# Description of the task:
Starting at the first line of the data below, retype every line up to and including the one containing "b = bm_(); prism(b, pts+cur, 'y', GY1-.026, GY1, bev=.002);".

————

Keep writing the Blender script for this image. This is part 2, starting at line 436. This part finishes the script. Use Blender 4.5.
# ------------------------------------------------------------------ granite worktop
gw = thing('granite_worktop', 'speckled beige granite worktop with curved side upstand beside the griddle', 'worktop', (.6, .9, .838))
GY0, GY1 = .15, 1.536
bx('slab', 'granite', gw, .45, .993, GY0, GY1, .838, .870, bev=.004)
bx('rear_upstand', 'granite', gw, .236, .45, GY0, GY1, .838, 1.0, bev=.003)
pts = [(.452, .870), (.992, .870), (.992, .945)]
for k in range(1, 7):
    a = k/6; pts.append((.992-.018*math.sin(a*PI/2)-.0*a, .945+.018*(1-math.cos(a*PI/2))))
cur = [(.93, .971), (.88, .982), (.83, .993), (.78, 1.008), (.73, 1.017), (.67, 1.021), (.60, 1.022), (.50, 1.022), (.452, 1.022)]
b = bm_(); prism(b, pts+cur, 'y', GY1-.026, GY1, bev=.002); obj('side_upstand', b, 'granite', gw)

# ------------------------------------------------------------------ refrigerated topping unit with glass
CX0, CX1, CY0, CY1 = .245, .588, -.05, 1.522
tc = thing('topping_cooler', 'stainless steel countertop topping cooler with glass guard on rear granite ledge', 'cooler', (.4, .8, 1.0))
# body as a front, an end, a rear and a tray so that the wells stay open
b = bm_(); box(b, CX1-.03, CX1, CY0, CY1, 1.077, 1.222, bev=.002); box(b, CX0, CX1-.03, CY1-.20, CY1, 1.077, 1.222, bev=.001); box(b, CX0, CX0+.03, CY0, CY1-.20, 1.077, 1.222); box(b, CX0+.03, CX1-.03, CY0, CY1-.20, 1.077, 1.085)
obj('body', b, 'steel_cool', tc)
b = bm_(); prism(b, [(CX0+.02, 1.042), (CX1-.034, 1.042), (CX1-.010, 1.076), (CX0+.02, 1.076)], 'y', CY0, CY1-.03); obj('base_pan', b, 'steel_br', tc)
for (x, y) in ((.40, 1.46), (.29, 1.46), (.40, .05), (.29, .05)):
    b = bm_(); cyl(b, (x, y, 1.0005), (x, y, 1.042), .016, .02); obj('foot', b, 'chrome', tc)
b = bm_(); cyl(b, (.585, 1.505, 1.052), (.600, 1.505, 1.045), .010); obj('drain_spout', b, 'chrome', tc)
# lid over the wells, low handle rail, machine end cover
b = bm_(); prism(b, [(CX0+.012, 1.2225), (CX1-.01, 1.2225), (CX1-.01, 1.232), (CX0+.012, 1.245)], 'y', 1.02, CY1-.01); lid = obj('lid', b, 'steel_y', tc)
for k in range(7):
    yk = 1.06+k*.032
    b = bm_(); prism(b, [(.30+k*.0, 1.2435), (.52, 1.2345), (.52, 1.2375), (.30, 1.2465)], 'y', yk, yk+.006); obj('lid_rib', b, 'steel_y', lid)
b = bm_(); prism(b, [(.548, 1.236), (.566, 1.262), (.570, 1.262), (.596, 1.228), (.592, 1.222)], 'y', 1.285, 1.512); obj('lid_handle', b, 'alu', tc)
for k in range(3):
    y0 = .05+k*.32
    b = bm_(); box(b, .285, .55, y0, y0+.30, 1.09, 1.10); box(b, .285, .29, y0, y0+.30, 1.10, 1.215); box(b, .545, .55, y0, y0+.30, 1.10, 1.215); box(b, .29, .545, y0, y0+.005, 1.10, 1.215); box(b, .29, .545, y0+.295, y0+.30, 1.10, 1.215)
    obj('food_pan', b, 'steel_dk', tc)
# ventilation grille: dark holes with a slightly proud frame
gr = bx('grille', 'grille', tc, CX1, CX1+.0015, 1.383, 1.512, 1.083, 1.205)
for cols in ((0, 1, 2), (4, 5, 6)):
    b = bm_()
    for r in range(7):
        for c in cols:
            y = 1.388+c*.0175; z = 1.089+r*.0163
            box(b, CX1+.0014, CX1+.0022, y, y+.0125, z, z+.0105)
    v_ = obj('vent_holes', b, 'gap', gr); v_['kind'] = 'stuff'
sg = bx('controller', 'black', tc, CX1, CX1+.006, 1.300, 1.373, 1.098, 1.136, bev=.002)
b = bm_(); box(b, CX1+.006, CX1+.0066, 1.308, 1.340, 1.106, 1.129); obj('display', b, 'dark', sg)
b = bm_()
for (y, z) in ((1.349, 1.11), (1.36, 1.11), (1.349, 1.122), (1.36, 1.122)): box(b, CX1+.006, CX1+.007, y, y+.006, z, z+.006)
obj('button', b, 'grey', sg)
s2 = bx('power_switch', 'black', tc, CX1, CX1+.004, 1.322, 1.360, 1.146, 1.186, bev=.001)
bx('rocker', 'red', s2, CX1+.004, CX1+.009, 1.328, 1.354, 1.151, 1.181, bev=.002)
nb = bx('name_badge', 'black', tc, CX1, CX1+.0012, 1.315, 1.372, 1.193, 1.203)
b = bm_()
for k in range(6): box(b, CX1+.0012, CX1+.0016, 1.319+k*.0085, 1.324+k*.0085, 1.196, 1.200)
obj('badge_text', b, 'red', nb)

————

# Completed task:
Keep writing the Blender script for this image. This is part 2, starting at line 436. This part finishes the script. Use Blender 4.5.
# ------------------------------------------------------------------ granite worktop
gw = thing('granite_worktop', 'speckled beige granite worktop with curved side upstand beside the griddle', 'worktop', (.6, .9, .838))
GY0, GY1 = .15, 1.536
bx('slab', 'granite', gw, .45, .993, GY0, GY1, .838, .870, bev=.004)
bx('rear_upstand', 'granite', gw, .236, .45, GY0, GY1, .838, 1.0, bev=.003)
pts = [(.452, .870), (.992, .870), (.992, .945)]
for k in range(1, 7):
    a = k/6; pts.append((.992-.018*math.sin(a*PI/2)-.0*a, .945+.018*(1-math.cos(a*PI/2))))
cur = [(.93, .971), (.88, .982), (.83, .993), (.78, 1.008), (.73, 1.017), (.67, 1.021), (.60, 1.022), (.50, 1.022), (.452, 1.022)]
b = bm_(); prism(b, pts+cur, 'y', GY1-.026, GY1, bev=.002); obj('side_upstand', b, 'granite', gw)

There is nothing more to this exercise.